>> start

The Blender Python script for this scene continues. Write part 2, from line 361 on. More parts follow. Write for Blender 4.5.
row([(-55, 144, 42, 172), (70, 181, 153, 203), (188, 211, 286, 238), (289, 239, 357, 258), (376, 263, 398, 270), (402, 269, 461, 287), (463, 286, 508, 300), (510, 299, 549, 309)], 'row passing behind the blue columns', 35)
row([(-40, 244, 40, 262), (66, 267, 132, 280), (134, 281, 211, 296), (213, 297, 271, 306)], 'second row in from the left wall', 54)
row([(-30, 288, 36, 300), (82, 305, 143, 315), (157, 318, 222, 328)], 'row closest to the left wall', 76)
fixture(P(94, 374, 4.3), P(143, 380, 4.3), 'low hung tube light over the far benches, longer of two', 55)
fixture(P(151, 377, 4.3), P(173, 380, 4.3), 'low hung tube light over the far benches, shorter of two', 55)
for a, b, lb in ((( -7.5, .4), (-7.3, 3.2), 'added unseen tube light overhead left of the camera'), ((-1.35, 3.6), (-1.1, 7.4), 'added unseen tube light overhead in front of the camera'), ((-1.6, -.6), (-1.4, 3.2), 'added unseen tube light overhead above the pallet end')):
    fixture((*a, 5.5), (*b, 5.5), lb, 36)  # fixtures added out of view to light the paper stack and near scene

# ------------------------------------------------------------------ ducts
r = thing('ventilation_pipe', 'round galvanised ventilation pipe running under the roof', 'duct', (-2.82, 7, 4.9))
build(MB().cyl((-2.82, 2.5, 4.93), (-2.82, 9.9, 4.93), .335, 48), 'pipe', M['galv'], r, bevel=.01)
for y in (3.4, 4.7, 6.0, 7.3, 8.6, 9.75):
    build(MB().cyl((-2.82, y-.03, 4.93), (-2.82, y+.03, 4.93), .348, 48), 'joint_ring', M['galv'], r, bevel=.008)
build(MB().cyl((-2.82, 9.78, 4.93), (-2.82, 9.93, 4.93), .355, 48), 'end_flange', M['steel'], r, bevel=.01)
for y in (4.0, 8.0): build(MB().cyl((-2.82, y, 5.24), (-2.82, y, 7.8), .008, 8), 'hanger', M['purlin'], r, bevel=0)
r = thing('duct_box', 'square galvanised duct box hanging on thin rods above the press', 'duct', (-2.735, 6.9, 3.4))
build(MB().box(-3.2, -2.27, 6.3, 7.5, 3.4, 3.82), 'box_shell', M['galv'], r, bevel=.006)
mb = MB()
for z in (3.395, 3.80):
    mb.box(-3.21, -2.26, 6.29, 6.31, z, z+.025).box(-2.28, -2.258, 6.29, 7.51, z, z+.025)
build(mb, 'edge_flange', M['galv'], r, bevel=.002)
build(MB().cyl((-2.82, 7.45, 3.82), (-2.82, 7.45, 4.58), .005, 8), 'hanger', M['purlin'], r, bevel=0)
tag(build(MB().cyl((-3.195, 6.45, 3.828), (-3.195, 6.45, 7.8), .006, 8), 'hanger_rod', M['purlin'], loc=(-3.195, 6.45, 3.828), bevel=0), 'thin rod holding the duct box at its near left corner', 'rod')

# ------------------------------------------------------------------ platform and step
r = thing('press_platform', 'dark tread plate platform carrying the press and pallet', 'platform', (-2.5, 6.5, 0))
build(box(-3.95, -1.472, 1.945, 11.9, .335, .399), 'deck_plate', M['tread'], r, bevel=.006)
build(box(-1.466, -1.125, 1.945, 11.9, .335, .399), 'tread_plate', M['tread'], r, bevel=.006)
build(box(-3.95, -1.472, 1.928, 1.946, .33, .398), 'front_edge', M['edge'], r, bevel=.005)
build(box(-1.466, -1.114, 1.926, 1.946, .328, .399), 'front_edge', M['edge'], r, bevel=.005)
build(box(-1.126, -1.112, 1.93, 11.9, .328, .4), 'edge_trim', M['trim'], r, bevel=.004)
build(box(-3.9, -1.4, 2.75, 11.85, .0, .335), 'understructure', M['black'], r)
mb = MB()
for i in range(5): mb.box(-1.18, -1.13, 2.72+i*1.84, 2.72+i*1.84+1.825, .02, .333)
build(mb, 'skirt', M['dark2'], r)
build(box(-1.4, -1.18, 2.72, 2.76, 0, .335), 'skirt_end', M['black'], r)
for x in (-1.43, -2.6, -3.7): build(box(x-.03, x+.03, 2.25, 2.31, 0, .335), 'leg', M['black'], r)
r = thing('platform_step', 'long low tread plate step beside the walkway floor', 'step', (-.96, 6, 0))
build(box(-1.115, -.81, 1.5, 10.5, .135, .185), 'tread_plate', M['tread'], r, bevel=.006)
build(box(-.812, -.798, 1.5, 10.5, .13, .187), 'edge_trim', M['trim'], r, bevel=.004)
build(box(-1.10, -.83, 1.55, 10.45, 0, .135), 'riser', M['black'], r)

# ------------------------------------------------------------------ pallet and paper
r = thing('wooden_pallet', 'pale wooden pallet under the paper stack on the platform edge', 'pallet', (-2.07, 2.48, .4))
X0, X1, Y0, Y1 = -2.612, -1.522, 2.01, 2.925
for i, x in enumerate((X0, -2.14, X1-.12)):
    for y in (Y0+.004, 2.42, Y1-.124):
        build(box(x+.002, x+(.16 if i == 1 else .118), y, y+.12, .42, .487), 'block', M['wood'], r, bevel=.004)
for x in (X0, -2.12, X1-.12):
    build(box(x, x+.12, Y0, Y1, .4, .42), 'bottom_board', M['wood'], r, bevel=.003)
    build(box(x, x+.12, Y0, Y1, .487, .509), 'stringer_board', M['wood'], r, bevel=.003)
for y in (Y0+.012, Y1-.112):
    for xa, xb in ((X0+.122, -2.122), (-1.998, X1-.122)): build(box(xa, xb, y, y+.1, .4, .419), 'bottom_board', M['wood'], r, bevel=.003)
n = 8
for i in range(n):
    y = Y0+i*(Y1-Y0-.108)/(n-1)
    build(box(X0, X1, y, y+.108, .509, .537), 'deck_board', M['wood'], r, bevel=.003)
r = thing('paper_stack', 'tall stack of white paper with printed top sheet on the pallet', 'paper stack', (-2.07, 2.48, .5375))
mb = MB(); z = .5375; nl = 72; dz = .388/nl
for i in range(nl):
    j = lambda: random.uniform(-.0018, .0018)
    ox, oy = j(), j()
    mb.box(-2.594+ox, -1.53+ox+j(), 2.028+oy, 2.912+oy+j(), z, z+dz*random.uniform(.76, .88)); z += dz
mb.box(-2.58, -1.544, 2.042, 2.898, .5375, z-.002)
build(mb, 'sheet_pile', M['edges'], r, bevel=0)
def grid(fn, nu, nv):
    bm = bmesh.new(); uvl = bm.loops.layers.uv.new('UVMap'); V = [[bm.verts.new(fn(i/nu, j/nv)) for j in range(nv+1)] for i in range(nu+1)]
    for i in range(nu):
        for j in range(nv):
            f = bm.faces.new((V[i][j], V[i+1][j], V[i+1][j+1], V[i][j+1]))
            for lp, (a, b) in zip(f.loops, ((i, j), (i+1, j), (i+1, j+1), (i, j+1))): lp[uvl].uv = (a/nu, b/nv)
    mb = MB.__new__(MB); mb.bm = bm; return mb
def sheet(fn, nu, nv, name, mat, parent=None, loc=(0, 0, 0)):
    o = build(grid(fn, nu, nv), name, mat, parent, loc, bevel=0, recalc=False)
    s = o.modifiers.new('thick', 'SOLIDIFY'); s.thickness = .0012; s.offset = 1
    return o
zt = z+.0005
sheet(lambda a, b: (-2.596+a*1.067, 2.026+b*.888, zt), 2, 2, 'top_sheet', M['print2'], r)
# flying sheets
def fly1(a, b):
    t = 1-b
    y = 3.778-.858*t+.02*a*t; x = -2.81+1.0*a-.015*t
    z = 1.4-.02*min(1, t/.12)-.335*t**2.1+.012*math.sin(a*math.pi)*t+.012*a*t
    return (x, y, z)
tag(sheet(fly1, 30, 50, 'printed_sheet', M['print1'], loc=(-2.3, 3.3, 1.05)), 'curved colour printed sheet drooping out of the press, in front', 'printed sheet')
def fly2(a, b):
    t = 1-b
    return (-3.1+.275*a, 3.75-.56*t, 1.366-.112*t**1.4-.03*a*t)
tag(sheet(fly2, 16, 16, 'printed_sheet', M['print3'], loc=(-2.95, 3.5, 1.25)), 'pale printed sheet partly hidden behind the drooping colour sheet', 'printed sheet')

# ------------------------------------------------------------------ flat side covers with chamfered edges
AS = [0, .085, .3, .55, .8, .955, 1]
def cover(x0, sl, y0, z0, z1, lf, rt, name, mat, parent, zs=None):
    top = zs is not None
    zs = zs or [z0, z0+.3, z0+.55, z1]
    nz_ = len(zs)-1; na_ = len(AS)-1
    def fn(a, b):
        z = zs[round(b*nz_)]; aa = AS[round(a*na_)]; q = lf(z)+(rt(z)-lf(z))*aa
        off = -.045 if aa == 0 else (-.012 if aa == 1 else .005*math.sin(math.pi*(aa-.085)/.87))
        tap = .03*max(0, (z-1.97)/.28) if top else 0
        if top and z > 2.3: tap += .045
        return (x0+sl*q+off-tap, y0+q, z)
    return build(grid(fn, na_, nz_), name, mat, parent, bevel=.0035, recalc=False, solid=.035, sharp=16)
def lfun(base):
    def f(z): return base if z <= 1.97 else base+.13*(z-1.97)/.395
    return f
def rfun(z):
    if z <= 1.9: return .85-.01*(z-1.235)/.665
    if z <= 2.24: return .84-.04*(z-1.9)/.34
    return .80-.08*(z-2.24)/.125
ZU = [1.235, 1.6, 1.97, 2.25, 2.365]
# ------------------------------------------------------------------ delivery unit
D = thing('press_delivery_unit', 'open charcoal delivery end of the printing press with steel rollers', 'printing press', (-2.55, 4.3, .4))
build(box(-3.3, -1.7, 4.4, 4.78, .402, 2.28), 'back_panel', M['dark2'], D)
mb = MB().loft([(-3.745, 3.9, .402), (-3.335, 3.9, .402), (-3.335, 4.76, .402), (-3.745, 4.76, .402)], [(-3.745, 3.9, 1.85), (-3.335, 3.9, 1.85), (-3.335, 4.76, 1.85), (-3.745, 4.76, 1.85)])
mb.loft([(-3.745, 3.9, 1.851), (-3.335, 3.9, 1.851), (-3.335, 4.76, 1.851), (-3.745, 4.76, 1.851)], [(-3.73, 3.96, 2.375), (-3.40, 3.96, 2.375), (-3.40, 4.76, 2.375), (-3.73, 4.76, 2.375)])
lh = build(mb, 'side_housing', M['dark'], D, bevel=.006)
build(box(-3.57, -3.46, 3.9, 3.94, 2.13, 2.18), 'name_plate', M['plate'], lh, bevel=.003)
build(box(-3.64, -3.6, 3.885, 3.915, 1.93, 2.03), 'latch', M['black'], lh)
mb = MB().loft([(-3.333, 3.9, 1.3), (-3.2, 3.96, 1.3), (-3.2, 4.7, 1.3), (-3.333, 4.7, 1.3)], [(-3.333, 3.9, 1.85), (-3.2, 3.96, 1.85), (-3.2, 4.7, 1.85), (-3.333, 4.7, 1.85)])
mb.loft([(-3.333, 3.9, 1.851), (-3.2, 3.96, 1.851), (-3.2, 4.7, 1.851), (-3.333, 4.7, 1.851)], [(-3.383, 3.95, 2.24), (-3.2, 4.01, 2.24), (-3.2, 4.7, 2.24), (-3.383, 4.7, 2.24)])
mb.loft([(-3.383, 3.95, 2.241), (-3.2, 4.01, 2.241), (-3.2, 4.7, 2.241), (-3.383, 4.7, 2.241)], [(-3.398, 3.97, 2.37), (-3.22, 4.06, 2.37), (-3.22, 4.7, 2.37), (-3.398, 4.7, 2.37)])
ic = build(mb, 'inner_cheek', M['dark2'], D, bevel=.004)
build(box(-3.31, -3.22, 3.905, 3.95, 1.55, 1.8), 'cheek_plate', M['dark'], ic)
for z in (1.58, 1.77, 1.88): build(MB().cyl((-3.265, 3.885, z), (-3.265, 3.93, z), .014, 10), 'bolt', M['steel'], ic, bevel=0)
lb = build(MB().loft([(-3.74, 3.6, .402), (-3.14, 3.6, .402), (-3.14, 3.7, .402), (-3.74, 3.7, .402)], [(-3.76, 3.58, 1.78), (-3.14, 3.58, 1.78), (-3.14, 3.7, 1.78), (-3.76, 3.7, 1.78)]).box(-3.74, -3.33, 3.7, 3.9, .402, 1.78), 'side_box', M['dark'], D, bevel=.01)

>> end

Problem: Print, please, the lines above from the very first through the one that holds "fixture((*a, 5.5), (*b, 5.5), lb, 36)", both included, word for word and with nothing else.

Correct output:
The Blender Python script for this scene continues. Write part 2, from line 361 on. More parts follow. Write for Blender 4.5.
row([(-55, 144, 42, 172), (70, 181, 153, 203), (188, 211, 286, 238), (289, 239, 357, 258), (376, 263, 398, 270), (402, 269, 461, 287), (463, 286, 508, 300), (510, 299, 549, 309)], 'row passing behind the blue columns', 35)
row([(-40, 244, 40, 262), (66, 267, 132, 280), (134, 281, 211, 296), (213, 297, 271, 306)], 'second row in from the left wall', 54)
row([(-30, 288, 36, 300), (82, 305, 143, 315), (157, 318, 222, 328)], 'row closest to the left wall', 76)
fixture(P(94, 374, 4.3), P(143, 380, 4.3), 'low hung tube light over the far benches, longer of two', 55)
fixture(P(151, 377, 4.3), P(173, 380, 4.3), 'low hung tube light over the far benches, shorter of two', 55)
for a, b, lb in ((( -7.5, .4), (-7.3, 3.2), 'added unseen tube light overhead left of the camera'), ((-1.35, 3.6), (-1.1, 7.4), 'added unseen tube light overhead in front of the camera'), ((-1.6, -.6), (-1.4, 3.2), 'added unseen tube light overhead above the pallet end')):
    fixture((*a, 5.5), (*b, 5.5), lb, 36)  # fixtures added out of view to light the paper stack and near scene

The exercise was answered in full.